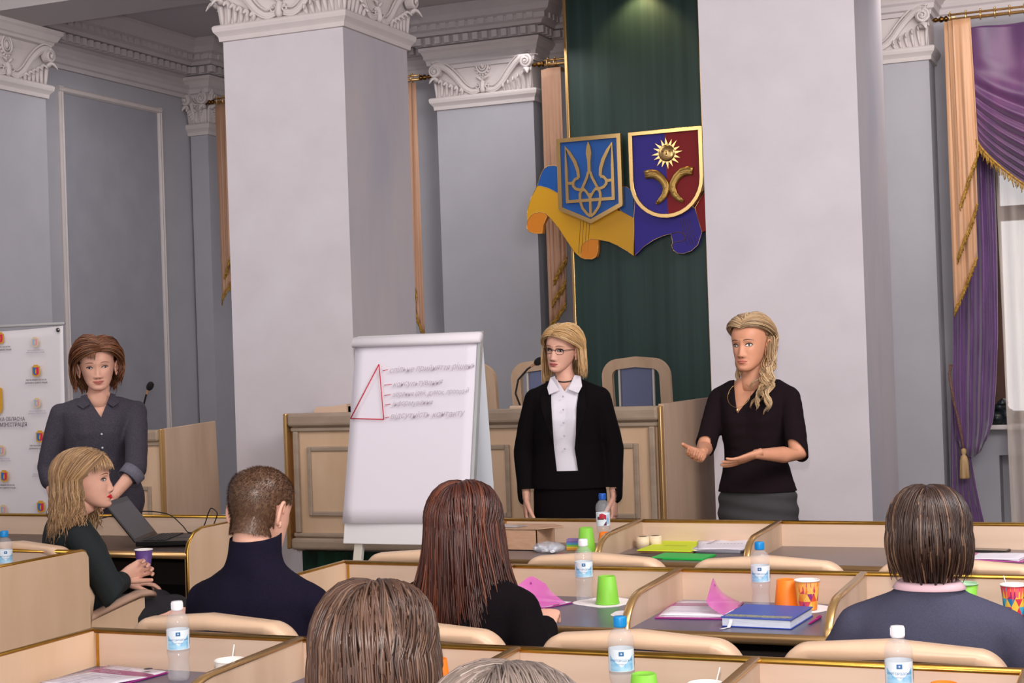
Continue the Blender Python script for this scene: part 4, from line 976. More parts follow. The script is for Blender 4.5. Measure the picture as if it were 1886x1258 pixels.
# ---------------------------------------------------------------- hair
def lerp(a,b,t): return a+(b-a)*t
def hlin(c): return lin(c)
def bez(p0,p1,p2,t): return p0*(1-t)**2+p1*2*t*(1-t)+p2*t*t
def hair(parent,Hm,n,palette,rough=.42,c=(0,.010,.030),rad=(.087,.109,.098),part=0.0,phmin=(70,70),tipz=None,tipr=None,wave=(0,0),width=.0055,lift=.006,cap=True,fringe=0,fr=(-40,40,0),fre=(8,12),e0=(32,128),eturn=-8,jit=1.0,capcut=None,seed=1,light=None,shag=.02,name='hair',droop=1.0):
    """Hm maps head coordinates to the person's; tipz(phi,side), tipr(phi,side) give the height and radius where locks end"""
    rg=random.Random(seed); c=Vector(c); mb=MB()
    cols=[hlin(p) for p in palette]
    mean=tuple(sum(c_[i] for c_ in cols)/len(cols) for i in range(3))
    def pick(a,b_):
        q=noise.noise(Vector((a*.06,b_*2.2,seed)))*.5+.5; i=int(q*len(cols)*1.3+rg.random()*2.2)%len(cols); c1=cols[i]; return tuple(c1[k]*.62+mean[k]*.38 for k in range(3))
    def sph(ph,e,k=1.0): 
        p=R(ph); e=R(e); return Vector((math.sin(p)*math.cos(e)*rad[0]*k,-math.cos(p)*math.cos(e)*rad[1]*k,math.sin(e)*rad[2]*k))
    def unit(ph,e): p=R(ph);e=R(e); return Vector((math.sin(p)*math.cos(e),-math.cos(p)*math.cos(e),math.sin(e)))
    def sl(a,b,t):
        d=max(-1,min(1,a.dot(b))); w=math.acos(d)
        return a if w<1e-4 else (a*math.sin((1-t)*w)+b*math.sin(t*w))/math.sin(w)
    def put(pts,wd,col,flat=.45):
        m=len(pts); P=[Hm(p) for p in pts]
        ws=[wd*(.55+.9*math.sin(PI*min(1,(.15+.75*i/(m-1)))))*(1 if i<m-1 else .35) for i in range(m)]
        mb.tube(P,ws,3,cap=False,flat=flat,col=col)
    if cap:
        # dark close-fitting cap below the locks so no skin shows between them
        rs=[];dk=tuple(v*.45 for v in cols[0])
        vs=[];fs=[]; NU,NV=120,44
        for j in range(NV+1):
            e=-38+ (128)*j/NV
            for i in range(NU):
                ph=360*i/NU
                vs.append(c+sph(ph,min(e,89.5),.985+.0*e))
        for j in range(NV):
            for i in range(NU):
                ph=(360*(i+.5)/NU+180)%360-180; e=-38+128*(j+.5)/NV
                lim=30 if abs(ph)<phmin[1 if ph>0 else 0]-14 else (-4 if abs(ph)<phmin[1 if ph>0 else 0]+12 else -40)
                if capcut: lim=capcut(ph)
                if e<lim: continue
                a=j*NU+i; b=j*NU+(i+1)%NU; fs.append((a,b,b+NU,a+NU))
        mb.add([Hm(v) for v in vs],fs,smooth=True,col=dk)
    for k in range(n):
        side=rg.choice((-1,1)); s=rg.random(); s=s**.9
        e=lerp(e0[0],e0[1],s)+rg.gauss(0,2)
        px=part/rad[0]*max(0,1-s*1.1)
        root=Vector((px+rg.gauss(0,.03),-math.cos(R(e)),math.sin(R(e)))).normalized()
        ph=lerp(phmin[0 if side<0 else 1],180,s**.8)+rg.gauss(0,6*jit); ph=max(phmin[0 if side<0 else 1]-3,min(186,ph))
        tgt=unit(side*ph,eturn+rg.gauss(0,3)+(18*s if wave[0]==0 else 0)); lf=lift*rg.uniform(.35,1.35)
        if s<.15: tgt=unit(side*ph,eturn+2)
        pts=[]; nn=9
        for i in range(nn):
            t=i/(nn-1); d=sl(root,tgt,t); k_=1+lf/.09*math.sin(PI/2*min(1,t*1.7+.12))
            pts.append(c+Vector((d.x*rad[0]*k_,d.y*rad[1]*k_,d.z*rad[2]*k_)))
        P1=pts[-1]; tz=tipz(ph,side)+rg.gauss(0,shag); tr=tipr(ph,side)*rg.uniform(.86,1.04)
        hd=unit(side*ph,0)
        P2=Vector((c.x+hd.x*tr*rad[0]/.083,c.y+hd.y*tr*rad[1]/.10,tz))
        if tz<P1.z-.01:
            ctl=P1+Vector((hd.x*.012,hd.y*.012,(tz-P1.z)*.5*droop)); m2=max(4,int((P1.z-tz)/.018)); phs=rg.uniform(0,6.28)+ph*.0; 
            wa,wf=wave; tang=Vector((hd.y,-hd.x,0))
            for i in range(1,m2+1):
                t=i/m2; p=bez(P1,ctl,P2,t); a=wa*t*(.6+.8*rg.random()*.3)
                p=p+tang*a*math.sin(wf*t+phs)+hd*a*.7*math.cos(wf*t+phs*1.3); pts.append(p)
        cl=pick(side*ph,s); b=rg.uniform(.85,1.12)
        put(pts,width*rg.uniform(.6,1.25),tuple(min(1,v*b) for v in cl))
    for k in range(fringe):
        u=rg.random(); ph=lerp(fr[0],fr[1],u); e=66+rg.gauss(0,5)
        root=unit(ph*.5-fr[2]*.5,e); tgt=unit(ph+fr[2],rg.gauss(lerp(fre[0],fre[1],abs(u-.5)*2),3)); pts=[]
        for i in range(8):
            t=i/7; d=sl(root,tgt,t); k_=1+.013/.09*(.5+.5*t); p=c+Vector((d.x*rad[0]*k_,d.y*rad[1]*k_,d.z*rad[2]*k_)); pts.append(p)
        pts[-1].z-=.006
        cl=rg.choice(cols); b=rg.uniform(.8,1.2); put(pts,width*rg.uniform(.5,.9),tuple(min(1,v*b) for v in cl))
    return mb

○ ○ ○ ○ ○

TO DO: The data above needs to be retyped exactly, with the images left out.

TASK RESPONSE:
Continue the Blender Python script for this scene: part 4, from line 976. More parts follow. The script is for Blender 4.5. Measure the picture as if it were 1886x1258 pixels.
# ---------------------------------------------------------------- hair
def lerp(a,b,t): return a+(b-a)*t
def hlin(c): return lin(c)
def bez(p0,p1,p2,t): return p0*(1-t)**2+p1*2*t*(1-t)+p2*t*t
def hair(parent,Hm,n,palette,rough=.42,c=(0,.010,.030),rad=(.087,.109,.098),part=0.0,phmin=(70,70),tipz=None,tipr=None,wave=(0,0),width=.0055,lift=.006,cap=True,fringe=0,fr=(-40,40,0),fre=(8,12),e0=(32,128),eturn=-8,jit=1.0,capcut=None,seed=1,light=None,shag=.02,name='hair',droop=1.0):
    """Hm maps head coordinates to the person's; tipz(phi,side), tipr(phi,side) give the height and radius where locks end"""
    rg=random.Random(seed); c=Vector(c); mb=MB()
    cols=[hlin(p) for p in palette]
    mean=tuple(sum(c_[i] for c_ in cols)/len(cols) for i in range(3))
    def pick(a,b_):
        q=noise.noise(Vector((a*.06,b_*2.2,seed)))*.5+.5; i=int(q*len(cols)*1.3+rg.random()*2.2)%len(cols); c1=cols[i]; return tuple(c1[k]*.62+mean[k]*.38 for k in range(3))
    def sph(ph,e,k=1.0): 
        p=R(ph); e=R(e); return Vector((math.sin(p)*math.cos(e)*rad[0]*k,-math.cos(p)*math.cos(e)*rad[1]*k,math.sin(e)*rad[2]*k))
    def unit(ph,e): p=R(ph);e=R(e); return Vector((math.sin(p)*math.cos(e),-math.cos(p)*math.cos(e),math.sin(e)))
    def sl(a,b,t):
        d=max(-1,min(1,a.dot(b))); w=math.acos(d)
        return a if w<1e-4 else (a*math.sin((1-t)*w)+b*math.sin(t*w))/math.sin(w)
    def put(pts,wd,col,flat=.45):
        m=len(pts); P=[Hm(p) for p in pts]
        ws=[wd*(.55+.9*math.sin(PI*min(1,(.15+.75*i/(m-1)))))*(1 if i<m-1 else .35) for i in range(m)]
        mb.tube(P,ws,3,cap=False,flat=flat,col=col)
    if cap:
        # dark close-fitting cap below the locks so no skin shows between them
        rs=[];dk=tuple(v*.45 for v in cols[0])
        vs=[];fs=[]; NU,NV=120,44
        for j in range(NV+1):
            e=-38+ (128)*j/NV
            for i in range(NU):
                ph=360*i/NU
                vs.append(c+sph(ph,min(e,89.5),.985+.0*e))
        for j in range(NV):
            for i in range(NU):
                ph=(360*(i+.5)/NU+180)%360-180; e=-38+128*(j+.5)/NV
                lim=30 if abs(ph)<phmin[1 if ph>0 else 0]-14 else (-4 if abs(ph)<phmin[1 if ph>0 else 0]+12 else -40)
                if capcut: lim=capcut(ph)
                if e<lim: continue
                a=j*NU+i; b=j*NU+(i+1)%NU; fs.append((a,b,b+NU,a+NU))
        mb.add([Hm(v) for v in vs],fs,smooth=True,col=dk)
    for k in range(n):
        side=rg.choice((-1,1)); s=rg.random(); s=s**.9
        e=lerp(e0[0],e0[1],s)+rg.gauss(0,2)
        px=part/rad[0]*max(0,1-s*1.1)
        root=Vector((px+rg.gauss(0,.03),-math.cos(R(e)),math.sin(R(e)))).normalized()
        ph=lerp(phmin[0 if side<0 else 1],180,s**.8)+rg.gauss(0,6*jit); ph=max(phmin[0 if side<0 else 1]-3,min(186,ph))
        tgt=unit(side*ph,eturn+rg.gauss(0,3)+(18*s if wave[0]==0 else 0)); lf=lift*rg.uniform(.35,1.35)
        if s<.15: tgt=unit(side*ph,eturn+2)
        pts=[]; nn=9
        for i in range(nn):
            t=i/(nn-1); d=sl(root,tgt,t); k_=1+lf/.09*math.sin(PI/2*min(1,t*1.7+.12))
            pts.append(c+Vector((d.x*rad[0]*k_,d.y*rad[1]*k_,d.z*rad[2]*k_)))
        P1=pts[-1]; tz=tipz(ph,side)+rg.gauss(0,shag); tr=tipr(ph,side)*rg.uniform(.86,1.04)
        hd=unit(side*ph,0)
        P2=Vector((c.x+hd.x*tr*rad[0]/.083,c.y+hd.y*tr*rad[1]/.10,tz))
        if tz<P1.z-.01:
            ctl=P1+Vector((hd.x*.012,hd.y*.012,(tz-P1.z)*.5*droop)); m2=max(4,int((P1.z-tz)/.018)); phs=rg.uniform(0,6.28)+ph*.0; 
            wa,wf=wave; tang=Vector((hd.y,-hd.x,0))
            for i in range(1,m2+1):
                t=i/m2; p=bez(P1,ctl,P2,t); a=wa*t*(.6+.8*rg.random()*.3)
                p=p+tang*a*math.sin(wf*t+phs)+hd*a*.7*math.cos(wf*t+phs*1.3); pts.append(p)
        cl=pick(side*ph,s); b=rg.uniform(.85,1.12)
        put(pts,width*rg.uniform(.6,1.25),tuple(min(1,v*b) for v in cl))
    for k in range(fringe):
        u=rg.random(); ph=lerp(fr[0],fr[1],u); e=66+rg.gauss(0,5)
        root=unit(ph*.5-fr[2]*.5,e); tgt=unit(ph+fr[2],rg.gauss(lerp(fre[0],fre[1],abs(u-.5)*2),3)); pts=[]
        for i in range(8):
            t=i/7; d=sl(root,tgt,t); k_=1+.013/.09*(.5+.5*t); p=c+Vector((d.x*rad[0]*k_,d.y*rad[1]*k_,d.z*rad[2]*k_)); pts.append(p)
        pts[-1].z-=.006
        cl=rg.choice(cols); b=rg.uniform(.8,1.2); put(pts,width*rg.uniform(.5,.9),tuple(min(1,v*b) for v in cl))
    return mb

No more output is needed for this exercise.